Ingredients Coming Together For Fire Weather: Southwest
Across the Southwest, in particular in New Mexico and extending toward the TX panhandle, an environment will render a conducive setup for fire weather concerns.
Behind a departing shortwave trough, a belt of westerlies will follow behind. As a result of the pressure gradient with high pressure shifting in behind, causing winds to advect eastward across NM, we can see below at 925mb that the wind profile is unidirectional (from the boundary layer up to 500mb). Due to the fact that we have wind shear uniformly straight, this allows for deep mixing to occur with plenty of sunshine (sun causes convective currents thereby mixing the lower atmosphere); a well-mixed lower atmosphere raises the temperature while lowering the dewpoint.
Through the day, it’s no coincidence that we see relative humidity values actually drop steadily through the day today to below 20%. With high pressure and sinking air, mixing, and breezy surface winds – we’re culminating a situation that is auspicious for elevated fire weather.
Courtesy of Tropical Tidbits, a point-and-click area averaged sounding reveals a very well mixed atmosphere where verbatim this goes all the way up to 450mb, though using 850mb as the “surface” since this is taken at elevation greater than 4,000 ft.

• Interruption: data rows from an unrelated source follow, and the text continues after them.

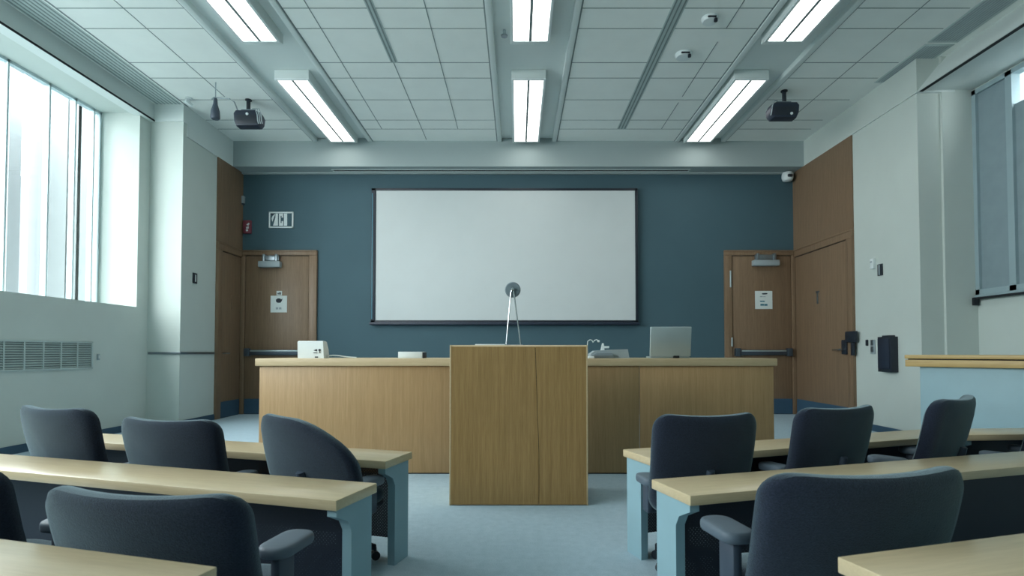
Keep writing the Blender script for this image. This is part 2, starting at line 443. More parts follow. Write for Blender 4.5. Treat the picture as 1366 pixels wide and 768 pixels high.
bx(MB(), .03, .042, a.y - .07, a.y + .07, a.z, b.z, .003).build('door_plate', 'doorwood', d3, o=d3.location)
a = P(292, 471, X=XL + .03)
c = MB(); c.tube([(XL + .03, 9.90, a.z), (XL + .09, 9.90, a.z), (XL + .095, 9.93, a.z), (XL + .095, 10.02, a.z)], .012, 8)
c.build('door_handle', 'steel', d3, o=d3.location)
d4, bx = side_door('door_4', XR, -1, YWOODR, YB - .06, 8.86, YB - .08, 'wood side door with lever lock in the right corner')
a = P(1091, 405, X=XR - .03); b = P(1091, 388, X=XR - .03)
c = MB(); bx(c, .03, .042, a.y - .02, a.y + .02, a.z, b.z, .003); bx(c, .03, .042, a.y - .055, a.y + .055, b.z - .03, b.z, .003)
c.build('door_plate', 'steel', d4, o=d4.location)
a = P(1128, 462, X=XR - .03)
c = MB(); bx(c, .03, .075, a.y - .09, a.y + .05, a.z - .13, a.z + .11, .012)
lk = c.build('door_lock', 'black', d4, o=d4.location)
c = MB(); x = XR - .12; c.tube([(XR - .06, a.y - .02, a.z - .05), (x, a.y - .02, a.z - .05), (x - .005, a.y + .02, a.z - .05), (x - .005, a.y + .20, a.z - .055)], .017, 8)
c.build('door_handle', 'chrome', lk, o=d4.location)
a = P(1139, 449, X=XR - .05)
c = MB(); bx(c, .045, .10, a.y - .1, a.y + .16, a.z - .09, a.z + .09, .012); bx(c, .05, .09, a.y - .04, a.y + .03, a.z - .30, a.z - .09, .008)
c.build('door_latch_box', 'black', d4, o=d4.location)

# ------------------------------------------------------------------ notices, signs and small wall devices
def flat(px0, py0, px1, py1, Y, d=.006, o=None):
    a, b = P(px0, py1, Y=Y), P(px1, py0, Y=Y)
    return a.x, b.x, Y - d, Y, a.z, b.z
Yd = YB - .031
def notice(name, label, cat, rect, marks):
    x0, x1, y0, y1, z0, z1 = flat(*rect, Yd)
    t = thing(name, label, cat, ((x0 + x1) / 2, Yd, z0))
    MB().box(x0, x1, y0, y1, z0, z1).build('sheet', 'paper', t, o=t.location)
    for nm, mt, pts in marks:
        c = MB()
        for pl in pts:
            q = [P(px, py, Y=Yd - .006) for px, py in pl]
            c.prism([(v.x, v.z) for v in q], 'y', Yd - .0085, Yd - .005)
        c.build(nm, mt, t, o=t.location)
    return t
def rc(x0, y0, x1, y1): return [(x0, y1), (x1, y1), (x1, y0), (x0, y0)]
def zz(ox, oy, sc, pts): return [(ox + x * sc, oy + y * sc) for x, y in pts]
g = lambda pts: zz(340, 330, 100 / 768, pts)
notice('paper_notice', 'white paper notice with a dark emblem on the left door', 'notice', (361, 394.3, 383, 416.5), [
    ('printed_emblem', 'ink', [g([(215, 535), (235, 520), (262, 522), (268, 532), (284, 522), (276, 548), (262, 566), (232, 566), (218, 556)])]),
    ('printed_text', 'grey', [g(rc(215, 612, 238, 634)), g(rc(246, 612, 272, 634))])])
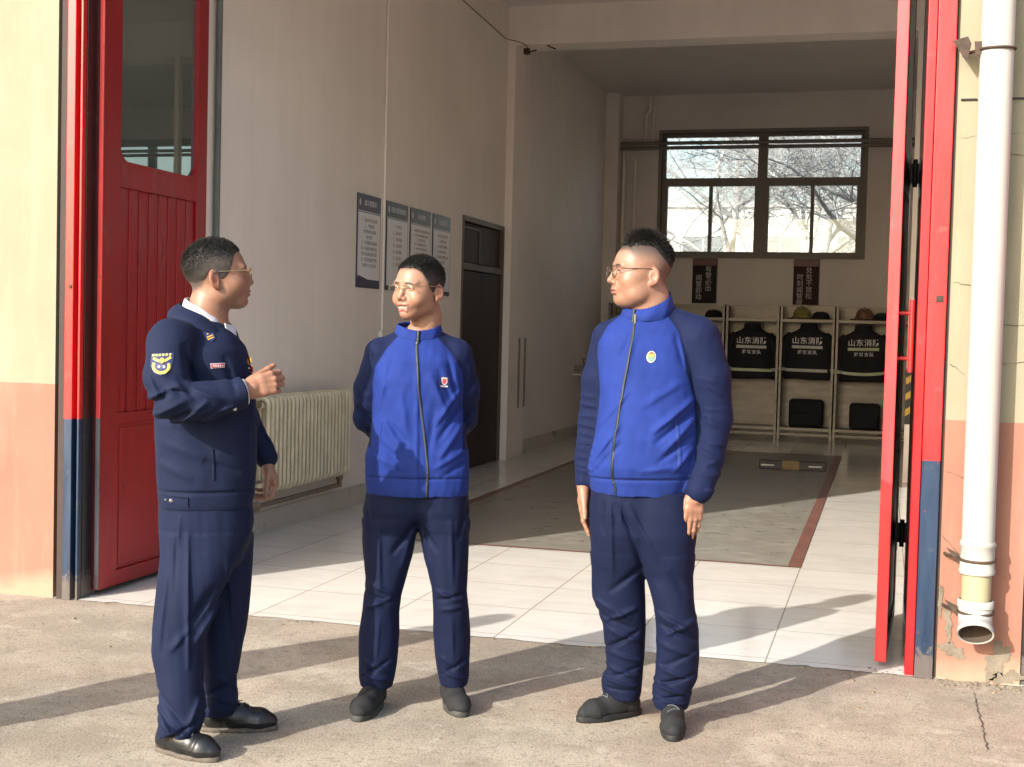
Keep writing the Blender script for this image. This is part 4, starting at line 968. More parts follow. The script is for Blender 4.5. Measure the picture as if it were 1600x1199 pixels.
# ---------------------------------------------------------------- head
def head_mesh(wx=1.0, jaw=1.0, neck=.058, smile=False, stub=1.0, fade=.0, grey=0., jowl=0., seed=0, tone=SKIN, nose=1.0, necklen=.17, neckoff=(0,.03)):
    s = Sdf((-.105,-.145,-.24), (.105,.125,.135), .0022)
    s.ell((0,.008,.030), (.077*wx,.099,.087), .01)
    s.ell((0,-.030,-.008), (.069*wx,.068,.088), .03)
    s.ell((0,-.030,-.060), (.057*jaw,.060,.056), .03)
    s.ell((0,-.072,-.098), (.030*jaw,.026,.021), .028)
    for d in (-1, 1):
        s.ell((d*.043*jaw,-.055,-.036), (.028,.034,.030), .025)
        s.ell((d*.050*jaw,-.005,-.070), (.020,.035,.026), .025)
        if jowl: s.ell((d*.045*jaw,-.035,-.085), (.026+jowl,.035,.024+jowl), .03)
        s.ell((d*.028,-.084,.017), (.025,.012,.007), .02)
        s.ell((d*.031,-.112,-.002), (.017,.017,.0115), .012, 'sub')
        s.ell((d*.031,-.085,-.003), (.0155,.0115,.0095), .004)
        s.ell((d*.031,-.0975,-.0045 if not smile else -.003), (.0125,.006,.0016), .002, 'sub')
    if jowl: s.ell((0,-.035,-.104), (.040,.045,.018+jowl), .03)
    s.chain([(0,-.090,.010), (0,-.102,-.012), (0,-.113*nose**.3,-.034)], [.006, .0075, .0105*nose], .012)
    for d in (-1, 1):
        s.ell((d*.0125*nose,-.104,-.040), (.0085,.010,.0075), .006)
        s.ell((d*.007,-.109,-.0465), (.0035,.005,.003), .002, 'sub')
    s.ell((0,-.088,-.062), (.030,.017,.022), .018)
    if smile:
        s.ell((0,-.1015,-.0620), (.025,.0085,.0052), .006); s.ell((0,-.0975,-.0860), (.022,.009,.0060), .005)
        s.ell((0,-.110,-.0730), (.0265,.017,.0085), .003, 'sub'); s.ell((0,-.090,-.070), (.022,.009,.0062), .002)
        for d in (-1, 1): s.ell((d*.045,-.072,-.045), (.018,.018,.018), .018); s.chain([(d*.022,-.108,-.043),(d*.036,-.098,-.062),(d*.037,-.092,-.080)], [.0015,.002,.001], .006, 'sub')
    else:
        s.ell((0,-.1015,-.0655), (.023,.009,.0052), .006); s.ell((0,-.0995,-.0765), (.020,.009,.0064), .006)
        s.ell((0,-.112,-.0705), (.0245,.011,.0018), .003, 'sub')
    s.ell((0,-.106,-.0875), (.016,.010,.0035), .008, 'sub')
    for d in (-1, 1):
        s.ell((d*.0800*wx,.016,-.018), (.0065,.0185,.0315), .006, rz=-d*.42, ry=d*.12)
        s.ell((d*.0775*wx,.008,-.044), (.0065,.010,.012), .006)
        s.ell((d*.0865*wx,.012,-.014), (.0050,.0115,.0205), .003, 'sub', rz=-d*.42)
        s.ell((d*.0835*wx,.006,-.022), (.0050,.006,.009), .003, 'sub')
    s.chain([(0,.020,-.045), (neckoff[0],.020+neckoff[1]*.5,-.11), (neckoff[0]*1.2,neckoff[1],-.235)], [neck*.98, neck, neck*1.12], .02)
    V, Q = s.mesh(1)
    x, y, z = V.T; ax_ = np.abs(x); tone = np.array(tone); col = np.tile(tone, (len(V), 1))
    def paint(c, m): nonlocal col; m = np.clip(m, 0, 1)[:,None]; col = col*(1-m)+np.array(c)*m
    front = y < -.06
    paint(tone*[1.02,.80,.76], .5*np.exp(-(((ax_-.045)/.022)**2+((z+.035)/.022)**2))*front)
    paint(tone*[1.0,.78,.74], .6*np.exp(-((x/.018)**2+((z+.038)/.016)**2))*(y < -.095))
    paint(tone*[1.0,.74,.70], .7*smoothstep(.074*wx, .084*wx, ax_)*(np.abs(z+.015) < .045)*(y > -.02))
    # stubble shadow round jaw
    paint(tone*[.72,.74,.76], .30*smoothstep(-.045,-.075,z)*smoothstep(-.15,-.11,-np.abs(z+.0)*1.0-.0)*(y < .0)*(z > -.125))
    lipc = (.27,.085,.07)
    if smile:
        paint(lipc, 1.2*np.exp(-((x/.024)**4+((z+.0625)/.0045)**2))*(y < -.09)); paint(lipc, 1.3*np.exp(-((x/.021)**4+((z+.0860)/.0055)**2))*(y < -.085))
        paint((.10,.03,.025), 1.5*np.exp(-((x/.0235)**4+((z+.0725)/.0075)**2))*(y > -.100)*(y < -.075)); paint((.34,.31,.25), 1.6*np.exp(-((x/.019)**4+((z+.0718)/.0048)**4))*(y > -.1005)*(y < -.08)*(y < -.085))
    else:
        paint(lipc, 1.1*np.exp(-((x/.022)**4+((z+.071)/.0085)**4))*(y < -.093)); paint((.16,.05,.04), 1.3*np.exp(-((x/.023)**4+((z+.0705)/.0020)**2))*(y < -.09))
    paint((.030,.022,.018), 1.5*np.exp(-(((ax_-.030)/.017)**4+((z-.0185-.10*(.030-ax_)*-1*(ax_ < .04)+.25*np.clip(ax_-.036,0,1))/.0042)**2))*front)
    ez = -.0045 if not smile else -.003
    paint((.025,.018,.015), 1.6*np.exp(-(((ax_-.031)/.0135)**4+((z-ez-.0022)/.0018)**2))*front)
    if not smile:
        paint((.36,.34,.33), 1.2*np.exp(-(((ax_-.031)/.0115)**4+((z-ez+.0006)/.0022)**2))*front); paint((.02,.013,.01), 1.5*np.exp(-(((ax_-.031)/.0042)**4+((z-ez+.0003)/.0030)**4))*front)
    paint((.07,.03,.025), 1.3*np.exp(-(((ax_-.007)/.004)**2+((z+.0475)/.0025)**2))*(y < -.095))
    # scalp stubble
    zb = hairline(y, ax_); m = smoothstep(-.006, .022, z-zb)
    nz = .93+.07*np.sin(900*x+700*z)*np.sin(800*y-650*z)
    dens = (1-fade*smoothstep(.08,.02,z)*smoothstep(.085,-.01,y))*m
    paint(np.array((.035,.030,.027))*(1+grey*4), dens*nz*stub)
    return V, Q, col
def hairline(y, ax_):
    z = np.interp(y, [-.11,-.085,-.066,-.056,-.049,-.040,-.028,-.014,-.002,.004,.030,.040,.055,.085,.11], [.066,.064,.060,.046,.022,.006,-.010,-.022,-.018,.000,.008,-.014,-.048,-.066,-.070])
    return z-.25*np.clip(.035-ax_, 0, 1)*(y < -.05)*.4
def hair_mesh(wx=1.0, top=.012, side=.003, ztop=.05, spike=.006, nsp=5000, seed=1, mat='hair', parent=None, fr=-.0, sidefade=.03, drop=.06, frontlow=.4, sidecol=(.02, .017, .015)):
    s = Sdf((-.11,-.125,-.09), (.11,.135,.165), .0025)
    def fn(X, Y, Z):
        c = (0,.008,.030); r = (.077*wx,.099,.087)
        x, y, z = X-c[0], Y-c[1], Z-c[2]; k0 = np.sqrt((x/r[0])**2+(y/r[1])**2+(z/r[2])**2); k1 = np.sqrt((x/r[0]**2)**2+(y/r[1]**2)**2+(z/r[2]**2)**2)+1e-9
        d = k0*(k0-1)/k1
        r2 = (.069*wx,.068,.088); x2, y2, z2 = X, Y+.030, Z+.008; k0 = np.sqrt((x2/r2[0])**2+(y2/r2[1])**2+(z2/r2[2])**2); k1 = np.sqrt((x2/r2[0]**2)**2+(y2/r2[1]**2)**2+(z2/r2[2]**2)**2)+1e-9
        d2 = k0*(k0-1)/k1; h_ = np.clip(.5+.5*(d-d2)/.03, 0, 1); d = d*(1-h_)+d2*h_-.03*h_*(1-h_)
        sline = Z-hairline(Y[0,:,0], 0)[None,:,None]-fr*(Y < -.04)
        zt = ztop-drop*smoothstep(.0, .10, Y); tp = top*(frontlow+(1-frontlow)*smoothstep(-.095, -.02, Y))*(1-.72*smoothstep(.02, .09, Y))*(1-.35*smoothstep(.03, .075, np.abs(X)))
        t = side*smoothstep(0, sidefade, sline)+(tp-side)*smoothstep(zt-.035, zt+.035, Z)
        t = t*smoothstep(-.002, .007, sline)+(-.008)*(1-smoothstep(-.004,.004,sline))
        t = t+(.0008+.10*t)*wnoise(X*3, Y*3, Z*3, seed)
        return d-t
    s.put(fn, (-.2,)*3, (.2,)*3, .0)
    V, Q = s.mesh(1)
    r = np.random.RandomState(seed); me_f = V[Q]; cen = me_f.mean(1); nrm = np.cross(me_f[:,2]-me_f[:,0], me_f[:,3]-me_f[:,1]); nrm /= np.linalg.norm(nrm, axis=1)[:,None]+1e-9
    out = cen-np.array([0,.008,.03]); flip = (nrm*out).sum(1) < 0; nrm[flip] *= -1
    ok = np.nonzero((cen[:,2] > hairline(cen[:,1], 0)+.006)&((cen/[.077*wx,.099,.087]-np.array([0,.08,.34])) ** 2).sum(1).__gt__(.92))[0]
    pk = r.choice(ok, nsp); c = cen[pk]; n = nrm[pk]; dirn = n+np.array([0,-.35,.35])*smoothstep(ztop-.02, ztop+.03, c[:,2])[:,None]+r.normal(size=n.shape)*.22
    dirn /= np.linalg.norm(dirn, axis=1)[:,None]; ln = (.0012+spike*smoothstep(ztop-.04, ztop+.03, c[:,2]+drop*.5*smoothstep(.0,.1,c[:,1])))*r.uniform(.5, 1.3, nsp)
    t1 = np.cross(dirn, r.normal(size=n.shape)); t1 /= np.linalg.norm(t1, axis=1)[:,None]; t2 = np.cross(dirn, t1); w_ = .0011
    A = c-n*.001+t1*w_; B = c-n*.001-t1*w_*.5+t2*w_*.87; Cc = c-n*.001-t1*w_*.5-t2*w_*.87; T = c+dirn*ln[:,None]
    base = len(V); V2 = np.concatenate([V, A, B, Cc, T]); k = np.arange(nsp)
    tri = np.concatenate([np.stack([base+k, base+nsp+k, base+3*nsp+k, base+3*nsp+k], 1), np.stack([base+nsp+k, base+2*nsp+k, base+3*nsp+k, base+3*nsp+k], 1), np.stack([base+2*nsp+k, base+k, base+3*nsp+k, base+3*nsp+k], 1)])
    zz = V2[:,2]+drop*smoothstep(0., .10, V2[:,1]); fs = smoothstep(ztop+.012, ztop-.035, zz)[:,None]*(.6+.4*np.sin(V2*410+V2[:,[1,2,0]]*530).prod(1))[:,None]
    col = np.array((.0065, .0058, .005))*(1-fs)+np.array(sidecol)*fs
    return V2, Q, tri[:, :3], col
def pose(V, c, th, sc=1, tilt=0, roll=0):
    V = np.asarray(V)*sc; ct, st = math.cos(tilt), math.sin(tilt)   # tilt: nod forward (about x)
    V = np.stack([V[:,0], V[:,1]*ct+V[:,2]*st, -V[:,1]*st+V[:,2]*ct], 1)
    cr, sr = math.cos(roll), math.sin(roll); V = np.stack([V[:,0]*cr+V[:,2]*sr, V[:,1], -V[:,0]*sr+V[:,2]*cr], 1)
    a, b = math.cos(th), math.sin(th)
    return np.stack([V[:,0]*a+V[:,1]*b, -V[:,0]*b+V[:,1]*a, V[:,2]], 1)+np.array(c)
def poly_join(parts):
    Vs = []; Qs = []; n = 0
    for V, Q in parts: Vs.append(V); Qs.append(Q+n); n += len(V)
    return np.concatenate(Vs), np.concatenate(Qs)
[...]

Furthermore, when winds descend higher elevation topography, we see downsloping occur, which warms the parcel of air even more as it descends toward the ground and dries it out.
At the surface, we see widespread 10 – 20 mph sustained winds, and a steadfast westerly wind blowing across New Mexico into TX, as a surface low seen across CO pulls away toward the northeast.
Lastly, the National Interagency Fire Center’s observations reveal that this region is at minimum, a “high” in terms of susceptibility to fire weather conditions. This also reveals that area fuels are rather dry, which is another crucial component in elevating fire weather.
Once we put it all together, we can see through using the ECMWF’s fire weather index that a general swath of >80% probability for fire is elevated in the afternoon across the northern tier of NM and into the western edge of the panhandle of TX. Therefore, it’s important that any cause of human-induced sparks are mitigated entirely, and to be on the lookout for brush wildfires that can occur at any instant and spread for this area.